No matter how wise life experience may make us, dating always exaggerates the differences between men and women and tosses us back into absurdly primitive mind-sets. At best it's like high school all over again. You could be in the middle of preparing a brief for the Supreme Court and find yourself thinking of that attractive stranger whose eyes you met momentarily on the street: Does she work around here? How can I find myself in her path again? What would I say to her? Would she like me? How do I come across?
The best way to meet women is to be interesting and be yourself. Do more of the things you're passionate about; that not only makes you attractive and feels rewarding, it puts you in a position to encounter women with similar interests, making initial conversation that much easier. Let all of your friends know you are available—their girlfriends have girlfriends—and force yourself to accept all invitations to parties, weddings, celebrations of any kind. Join groups that engage in activities you like—hiking, biking and ski clubs. Lock up your television set, get out of the house and go where young people go. And don't overlook Internet dating sites; they vastly increase the pool of possible women. You can engage in flirtation and information exchange at a rate that is comfortable for you. Sure, there's still always the awkwardness of a first date, but without it, there'll never be a second.
He Wants His Ducks Lined Up Before Marriage
My partner and I have been in a very loving relationship for almost six years. He is 28 and I am 44. We intend to marry someday. For me, that's when my two teenaged boys are off to college, in two years. He agrees. However, I am ready for an engagement proposal. He says he needs to feel more secure in his career and have all the proverbial ducks lined up. But I don't see him working toward this goal. Most of his free time is spent coaching my daughter's softball team—a good example of his devotion to us. I have experienced enough about life to know that those ducks could be neatly lined up today and scattered about tomorrow. He admits to fears about marriage because of his parents' divorce. I am afraid of being taken for granted.
You may know the truth about life, but you can't bludgeon anyone else with it. There are just some things every person must discover for himself in his own way. Right now, you're allowing your fears of being taken advantage of to control the relationship. You need to listen more to your beau's perspective and understand what his real concerns are. Why not sit down with him for a loving conversation in which you both put your hopes, dreams (and fears) for the future on the table. In an atmosphere free of judgment and your disappointment, he may feel comfortable. And that may allow him to elaborate concrete goals instead of the vague ones that now set off your alarm.
Remember, he isn't just a whole lot younger; he has the unusual experience of walking into a ready-made family that's well on its way in life. He appears to be enjoying the roles he has taken on and doing his share of work in your home and your family, but you might want to talk about whether he is looking forward to the emptied nest ahead as much as you are.
Don't push him into your dream of the future.
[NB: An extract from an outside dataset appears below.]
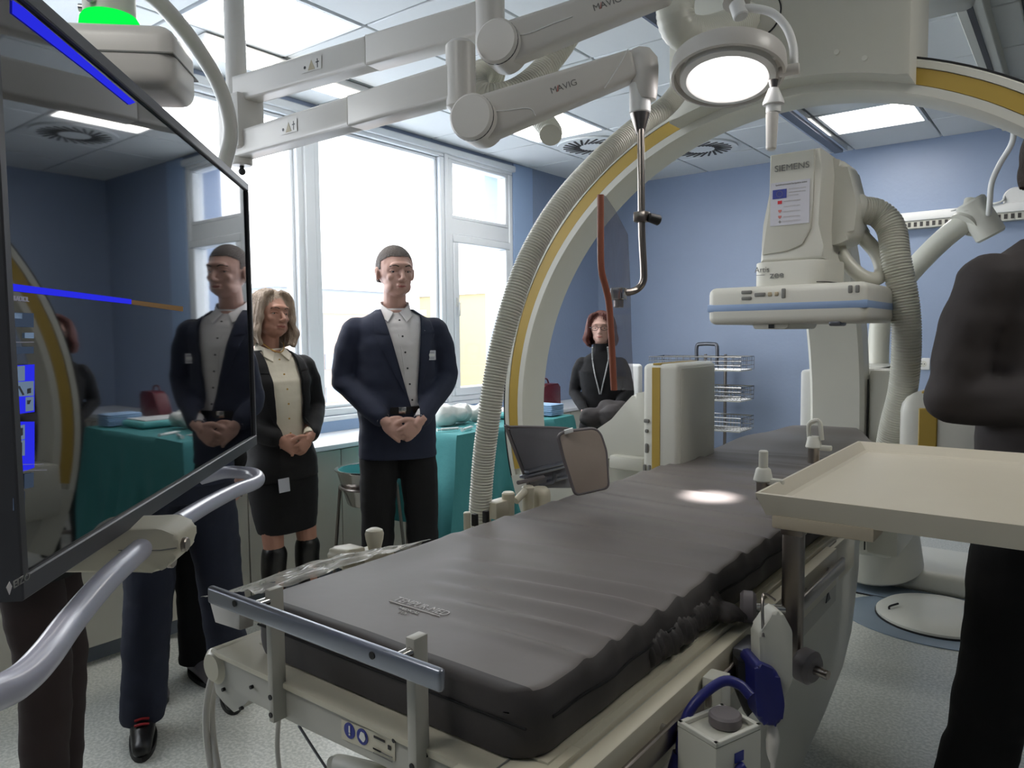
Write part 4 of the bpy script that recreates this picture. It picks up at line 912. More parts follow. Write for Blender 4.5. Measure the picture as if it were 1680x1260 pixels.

Allow him to express his freely. Then jointly develop a set of goals that accommodates both your visions. For any relationship to work, your ducks and his ducks need to swim in the same pond.
Can He Really Love His Fiancee—and See Me?
I have been in a sexual relationship for almost three years with a man who is engaged to be married. He insists he is not a "commitment-phobe" and that he truly loves his fiancee. He says she is everything he has ever wanted in a mate, but cannot explain why he continues to see me. The sex is very satisfying, but that can't be the only reason. Is he full of bull, or is it possible for someone to love his mate and continue other relationships?
The better question is not why he continues the relationship with you—but why you continue the relationship with him. Why do you invest even one brain cell of your mental capital on figuring out his motivation? Hint: Your availability may be the only incentive some men need. That's hardly a compliment to any woman. Do you enjoy driving down dead-end streets? A furtive relationship may be sexually satisfying, but it certainly can't meet your basic need for free and open
exchange of love and support when you need it most. Begin thinking of yourself as someone worthy of a partner who can provide emotional and sexual satisfaction in the same package—and start looking for a man who is interested in you enough to build a future with you.
I'm Worried About My Siblings
I am a 20-year-old guy, the oldest of seven children. There's a problem with discipline in my family. None of my siblings follows rules or listens to my parents. My 7-year-old brother burned the living-room carpet, and there were no consequences. My 18-year-old sister decided not to go to school last year just because she could get away with it. My 10-year-old brother's grades are terrible, and he will most likely be held back for a second year. I'm scared that they won't be able to face the real world. Both my parents work. My father comes home in the late afternoon but doesn't pay attention to the kids. My mother gets home late at night. I try to make things better by putting the kids to sleep at a normal bedtime, and it seems to be working. Is it OK for me to act as a parent, or should my parents be doing something?
No, it's not really OK for you to act as the parent—but it's sometimes necessary. And you are demonstrating your maturity in wisdom and authority. Your parents have obviously abdicated their roles as supervisors. You're discovering that kids need parental attention and will do almost anything to get it. How fortunate your siblings are to have you around. What would really be best? Sit down with your parents and tell them how much they are needed, as well as how worried you are about their apparent lack of concern, the effects it seems to be having and how afraid you are for your siblings' future. You might also suggest that they hold a family meeting to assign everyone chores, so that the responsibilities of living together are shared and everyone feels part of a common purpose. Someone still has to pay attention. Many parents work to support a family, yet they set up a web of concern and responsibility so that the children know they are still being looked after and cared for even when parents are not at home.
I'm Desperate to Move On
I've known a guy for just over two years. For the first year, we dated. It's been almost a year since we broke up and decided to remain best friends. However, I sometimes still feel the need to be with him and would hate to see him with someone else. I haven't really let go. More and more I've thought about distancing myself in an attempt to let go of emotional attachment. But I would greatly miss him. I often end up feeling confused, succumbing to my attraction and putting myself back at square one. I'm desperate to move on; I fear I will be hurt even more in the end.
It's always easiest to move on when you've got someplace really interesting to go. So work on creating other forms of excitement in your life. And do cut down your exposure to Mr. Ex. Seeing him forces you to look back. Old relationships are appealing because the known universe often feels more comfortable and takes less strategic and emotional effort than setting out for new territory. But it sounds like your comfort zone is really punishing you. No one enjoys seeing a former lover with a new partner; it can be a potent reminder of rejection. As you search for potential new partners and enjoy some social success, the sense of rejection will pale and you'll be able to access the affection you still have for each other without being jolted back into pain. Get going!